Time was when the conservative credo was "That government is best which governs least." If that needed quantitative metrics, Grover Norquist came along to say that government should be
small enough that "it can be drowned in a bathtub." But that was oh, so then. Today’s Republicans repudiate those nostrums as way too statist. What they’re making ridiculously clear (and just plain ridiculous) on the floor of the House this week is that their new credo is "That government is best which cannot even convene." The process of revolutions growing more radical by bumping off every previous revolutionary cadre is well established.

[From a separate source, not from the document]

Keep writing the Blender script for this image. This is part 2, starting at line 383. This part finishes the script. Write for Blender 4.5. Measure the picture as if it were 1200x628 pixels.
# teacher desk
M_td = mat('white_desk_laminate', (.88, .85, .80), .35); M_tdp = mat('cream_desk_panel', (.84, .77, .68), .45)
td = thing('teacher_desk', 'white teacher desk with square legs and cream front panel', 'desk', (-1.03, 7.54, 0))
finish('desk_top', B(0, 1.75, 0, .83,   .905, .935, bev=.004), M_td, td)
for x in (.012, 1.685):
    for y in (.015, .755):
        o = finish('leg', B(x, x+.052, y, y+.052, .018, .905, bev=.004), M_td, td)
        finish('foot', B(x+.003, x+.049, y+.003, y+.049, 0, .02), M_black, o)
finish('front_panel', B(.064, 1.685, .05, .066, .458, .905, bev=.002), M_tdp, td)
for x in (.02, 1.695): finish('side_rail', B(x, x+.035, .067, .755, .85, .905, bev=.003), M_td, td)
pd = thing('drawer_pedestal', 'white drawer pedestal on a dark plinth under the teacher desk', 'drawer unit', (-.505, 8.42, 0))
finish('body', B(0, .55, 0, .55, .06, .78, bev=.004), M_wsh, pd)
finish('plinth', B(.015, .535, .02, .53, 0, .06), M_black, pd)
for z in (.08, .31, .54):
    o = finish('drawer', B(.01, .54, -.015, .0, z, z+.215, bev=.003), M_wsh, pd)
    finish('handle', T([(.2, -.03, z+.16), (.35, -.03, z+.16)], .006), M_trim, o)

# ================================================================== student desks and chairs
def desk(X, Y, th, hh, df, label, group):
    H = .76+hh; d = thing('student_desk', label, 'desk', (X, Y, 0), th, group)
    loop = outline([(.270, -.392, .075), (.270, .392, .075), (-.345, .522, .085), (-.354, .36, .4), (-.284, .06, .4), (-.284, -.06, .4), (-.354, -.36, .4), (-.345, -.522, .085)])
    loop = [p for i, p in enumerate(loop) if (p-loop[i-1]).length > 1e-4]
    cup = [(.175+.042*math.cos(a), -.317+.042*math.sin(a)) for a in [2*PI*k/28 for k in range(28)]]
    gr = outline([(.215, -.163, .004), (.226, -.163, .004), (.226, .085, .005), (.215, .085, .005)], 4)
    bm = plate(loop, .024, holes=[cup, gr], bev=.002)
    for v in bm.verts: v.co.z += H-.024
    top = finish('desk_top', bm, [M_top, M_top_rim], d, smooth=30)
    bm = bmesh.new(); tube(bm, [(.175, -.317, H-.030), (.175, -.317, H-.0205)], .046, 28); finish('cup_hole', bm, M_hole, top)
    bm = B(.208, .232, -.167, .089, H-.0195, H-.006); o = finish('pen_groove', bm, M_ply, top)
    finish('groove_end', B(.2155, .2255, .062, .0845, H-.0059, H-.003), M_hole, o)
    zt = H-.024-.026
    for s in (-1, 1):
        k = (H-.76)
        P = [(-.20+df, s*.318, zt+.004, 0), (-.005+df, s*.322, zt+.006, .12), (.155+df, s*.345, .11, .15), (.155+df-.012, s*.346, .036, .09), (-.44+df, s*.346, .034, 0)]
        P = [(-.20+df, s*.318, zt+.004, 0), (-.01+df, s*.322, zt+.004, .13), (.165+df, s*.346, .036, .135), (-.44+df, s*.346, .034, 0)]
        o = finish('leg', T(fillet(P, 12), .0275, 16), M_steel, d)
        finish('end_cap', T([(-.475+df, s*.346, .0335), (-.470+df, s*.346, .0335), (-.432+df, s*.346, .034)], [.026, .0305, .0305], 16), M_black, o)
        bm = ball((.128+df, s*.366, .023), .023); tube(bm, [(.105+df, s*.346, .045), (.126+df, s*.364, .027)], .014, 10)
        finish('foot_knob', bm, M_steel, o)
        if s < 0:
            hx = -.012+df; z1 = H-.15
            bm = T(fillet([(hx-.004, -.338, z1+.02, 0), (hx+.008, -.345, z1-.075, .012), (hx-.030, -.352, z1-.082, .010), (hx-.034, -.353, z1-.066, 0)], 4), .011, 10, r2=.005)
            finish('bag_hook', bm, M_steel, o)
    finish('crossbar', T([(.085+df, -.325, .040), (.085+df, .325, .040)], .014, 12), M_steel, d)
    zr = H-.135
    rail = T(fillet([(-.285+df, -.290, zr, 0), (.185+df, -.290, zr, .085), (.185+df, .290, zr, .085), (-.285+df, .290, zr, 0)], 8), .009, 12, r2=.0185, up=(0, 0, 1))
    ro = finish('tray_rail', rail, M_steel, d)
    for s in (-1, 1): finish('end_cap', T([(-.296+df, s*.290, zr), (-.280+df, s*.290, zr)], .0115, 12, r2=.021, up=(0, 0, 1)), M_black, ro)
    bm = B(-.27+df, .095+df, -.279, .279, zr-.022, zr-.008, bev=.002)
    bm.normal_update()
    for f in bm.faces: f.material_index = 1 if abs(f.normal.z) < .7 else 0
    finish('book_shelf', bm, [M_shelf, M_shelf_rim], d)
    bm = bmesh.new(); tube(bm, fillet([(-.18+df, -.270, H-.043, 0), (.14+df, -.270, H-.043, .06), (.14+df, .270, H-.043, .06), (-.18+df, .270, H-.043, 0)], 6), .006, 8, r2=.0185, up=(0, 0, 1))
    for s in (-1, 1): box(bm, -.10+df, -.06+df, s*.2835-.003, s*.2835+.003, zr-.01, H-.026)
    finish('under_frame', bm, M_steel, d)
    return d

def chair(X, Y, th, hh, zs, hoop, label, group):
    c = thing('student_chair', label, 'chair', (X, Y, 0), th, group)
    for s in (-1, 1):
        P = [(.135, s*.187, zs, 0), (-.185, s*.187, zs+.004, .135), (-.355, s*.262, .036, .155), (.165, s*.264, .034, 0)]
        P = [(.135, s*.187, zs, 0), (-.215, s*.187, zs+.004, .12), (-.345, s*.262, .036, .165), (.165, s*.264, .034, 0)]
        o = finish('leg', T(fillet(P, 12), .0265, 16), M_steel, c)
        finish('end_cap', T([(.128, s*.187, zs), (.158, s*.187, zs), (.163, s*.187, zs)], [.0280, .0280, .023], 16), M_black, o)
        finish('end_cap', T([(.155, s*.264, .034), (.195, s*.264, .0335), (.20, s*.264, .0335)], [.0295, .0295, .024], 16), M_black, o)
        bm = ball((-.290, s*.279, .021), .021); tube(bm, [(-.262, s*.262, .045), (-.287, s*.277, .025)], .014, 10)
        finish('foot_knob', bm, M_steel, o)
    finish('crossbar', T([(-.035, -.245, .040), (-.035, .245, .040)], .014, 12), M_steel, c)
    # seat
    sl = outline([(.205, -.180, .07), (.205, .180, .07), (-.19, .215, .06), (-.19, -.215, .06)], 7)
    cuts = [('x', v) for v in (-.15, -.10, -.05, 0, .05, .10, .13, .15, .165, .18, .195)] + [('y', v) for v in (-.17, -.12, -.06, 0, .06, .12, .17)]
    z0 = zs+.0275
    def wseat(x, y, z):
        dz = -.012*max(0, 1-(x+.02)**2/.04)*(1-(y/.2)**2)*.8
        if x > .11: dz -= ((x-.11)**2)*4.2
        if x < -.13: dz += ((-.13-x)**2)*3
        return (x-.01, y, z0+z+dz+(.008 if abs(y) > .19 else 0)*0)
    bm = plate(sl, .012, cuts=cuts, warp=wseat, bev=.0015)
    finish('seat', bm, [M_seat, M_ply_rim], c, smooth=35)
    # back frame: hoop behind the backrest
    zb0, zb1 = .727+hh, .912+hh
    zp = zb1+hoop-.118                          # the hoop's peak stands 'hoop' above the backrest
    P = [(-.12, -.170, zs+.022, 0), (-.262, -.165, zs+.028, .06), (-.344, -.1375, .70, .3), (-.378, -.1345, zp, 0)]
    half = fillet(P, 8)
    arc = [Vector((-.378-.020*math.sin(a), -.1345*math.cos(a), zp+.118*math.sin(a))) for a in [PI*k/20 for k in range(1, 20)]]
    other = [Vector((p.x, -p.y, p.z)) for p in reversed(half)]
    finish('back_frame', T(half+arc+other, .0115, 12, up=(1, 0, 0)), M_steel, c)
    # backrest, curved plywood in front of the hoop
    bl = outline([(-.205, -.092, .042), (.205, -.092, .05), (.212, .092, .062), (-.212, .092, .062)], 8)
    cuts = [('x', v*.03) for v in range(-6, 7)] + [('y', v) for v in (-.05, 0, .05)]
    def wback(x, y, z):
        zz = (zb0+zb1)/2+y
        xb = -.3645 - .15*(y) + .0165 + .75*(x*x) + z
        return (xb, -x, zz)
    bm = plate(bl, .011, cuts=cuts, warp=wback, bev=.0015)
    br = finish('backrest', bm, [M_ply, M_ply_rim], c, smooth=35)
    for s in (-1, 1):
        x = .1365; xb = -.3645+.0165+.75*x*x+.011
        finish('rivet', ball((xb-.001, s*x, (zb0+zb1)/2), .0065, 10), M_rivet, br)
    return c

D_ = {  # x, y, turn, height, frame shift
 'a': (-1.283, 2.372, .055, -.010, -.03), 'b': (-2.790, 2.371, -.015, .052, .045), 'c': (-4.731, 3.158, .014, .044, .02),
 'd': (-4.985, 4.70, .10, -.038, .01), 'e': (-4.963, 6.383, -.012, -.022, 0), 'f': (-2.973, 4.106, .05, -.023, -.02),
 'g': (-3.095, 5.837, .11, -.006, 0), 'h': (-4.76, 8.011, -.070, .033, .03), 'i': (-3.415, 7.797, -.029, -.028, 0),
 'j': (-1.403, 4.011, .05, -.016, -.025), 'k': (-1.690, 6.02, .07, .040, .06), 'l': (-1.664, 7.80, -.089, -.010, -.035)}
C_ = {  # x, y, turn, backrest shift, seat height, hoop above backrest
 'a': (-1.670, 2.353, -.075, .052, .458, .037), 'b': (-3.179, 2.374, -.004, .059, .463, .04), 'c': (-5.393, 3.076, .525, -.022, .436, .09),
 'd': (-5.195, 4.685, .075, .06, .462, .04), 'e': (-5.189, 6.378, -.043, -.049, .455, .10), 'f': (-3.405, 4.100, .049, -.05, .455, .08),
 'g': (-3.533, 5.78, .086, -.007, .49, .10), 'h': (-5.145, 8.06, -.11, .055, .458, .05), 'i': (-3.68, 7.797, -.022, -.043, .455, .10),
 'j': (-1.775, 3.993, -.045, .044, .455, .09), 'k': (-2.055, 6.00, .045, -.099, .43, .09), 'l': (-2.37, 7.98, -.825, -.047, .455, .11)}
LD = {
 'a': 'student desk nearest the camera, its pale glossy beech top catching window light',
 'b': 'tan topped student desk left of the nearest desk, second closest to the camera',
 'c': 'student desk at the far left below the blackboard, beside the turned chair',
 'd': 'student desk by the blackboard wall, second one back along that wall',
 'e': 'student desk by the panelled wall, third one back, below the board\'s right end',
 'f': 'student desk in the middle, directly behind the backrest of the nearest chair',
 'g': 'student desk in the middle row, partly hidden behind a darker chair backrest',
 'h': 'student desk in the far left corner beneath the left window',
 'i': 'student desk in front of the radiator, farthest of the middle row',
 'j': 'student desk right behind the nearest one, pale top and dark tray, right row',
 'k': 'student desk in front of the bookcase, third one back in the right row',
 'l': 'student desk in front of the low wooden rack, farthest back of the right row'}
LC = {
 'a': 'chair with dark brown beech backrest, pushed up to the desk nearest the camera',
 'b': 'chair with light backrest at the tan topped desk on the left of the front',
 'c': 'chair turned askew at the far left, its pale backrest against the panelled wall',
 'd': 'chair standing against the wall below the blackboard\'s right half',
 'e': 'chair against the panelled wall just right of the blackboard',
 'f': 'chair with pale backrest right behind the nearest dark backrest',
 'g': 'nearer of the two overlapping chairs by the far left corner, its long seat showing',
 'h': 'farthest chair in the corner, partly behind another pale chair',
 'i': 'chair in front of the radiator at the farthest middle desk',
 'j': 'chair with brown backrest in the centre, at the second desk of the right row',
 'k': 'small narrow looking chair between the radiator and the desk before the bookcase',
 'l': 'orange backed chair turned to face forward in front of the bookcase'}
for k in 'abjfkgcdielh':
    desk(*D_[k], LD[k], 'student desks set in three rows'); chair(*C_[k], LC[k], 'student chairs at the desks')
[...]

In revolutionary France, the Girondins supplanted the royalists, the Montagnards supplanted and executed the Girondins, the Jacobins supplanted and executed the Montagnards, and having run out of rival factions, the Jacobins executed each other. In revolutionary Russia, the Leninists overthrew and executed the czarists, the Stalinists overthrew and executed the Leninists. And having run out of Leninists, the Stalinists executed each other. Today’s Republicans seem to have reached that final phase this week, the supplanting and political execution of each other. Here’s a quote from a speech preceding the eighth ballot for Speaker, in which a Republican described the candidate he was nominating: "He’s not Paul Ryan! He’s not Mitch McConnell! He’s not John Boehner! He’s different!" That was not, however, from a speech nominating the Gang of 20’s oppositionist de jour. It was the nominating speech for the hapless Kevin McCarthy, who apparently still clings to the forlorn hope that he can win the Speakership by repudiating every Republican leader and tenet to the left of Matt Gaetz and the Proud Boys. To be sure, that’s a strategy that didn’t play all that well at the polls
last November. Arizona Republican gubernatorial nominee Kari Lake made clear that she didn’t want the votes of Republicans who’d supported that squishy John McCain. In that, she succeeded, which was a major reason why she lost. But today’s Republicans are undaunted by anything so ephemeral as electoral results. Even in comparison with the first two days of McCarthy’s public humiliation, today has been particularly cruel. The news this morning was full of reports that a team from McCarthy’s opposition had spent the night bargaining with McCarthy’s minions and came away with every
concession under the sun. McCarthy agreed that a single member of the Republican caucus could call for ousting the Speaker and that would be all that was required to force a vote. McCarthy’s PAC cut a deal with the Club for Growth that it would no longer intervene in open-seat primaries. Hope sprung yet again among the Kevinoids that these concessions would bring perhaps 10 of the 20 malcontents into Kevin’s camp. In fact, however, through today’s seventh and eighth ballots, precisely none of those 20 dissidents, including those in last night’s meetings, came into Kevin’s column. McCarthy’s vote total remained stuck at 201. There are some reports that the Gang of 20’s negotiators want the agreements in writing. To get his total up to the required 218, however, I suspect McCarthy will have to go beyond that, promising committee chairmanships and seats on the Koch Brothers board of directors to every one of the 20, and that he’ll have to sign this promissory note in his own blood. And a small cut on the finger won’t suffice.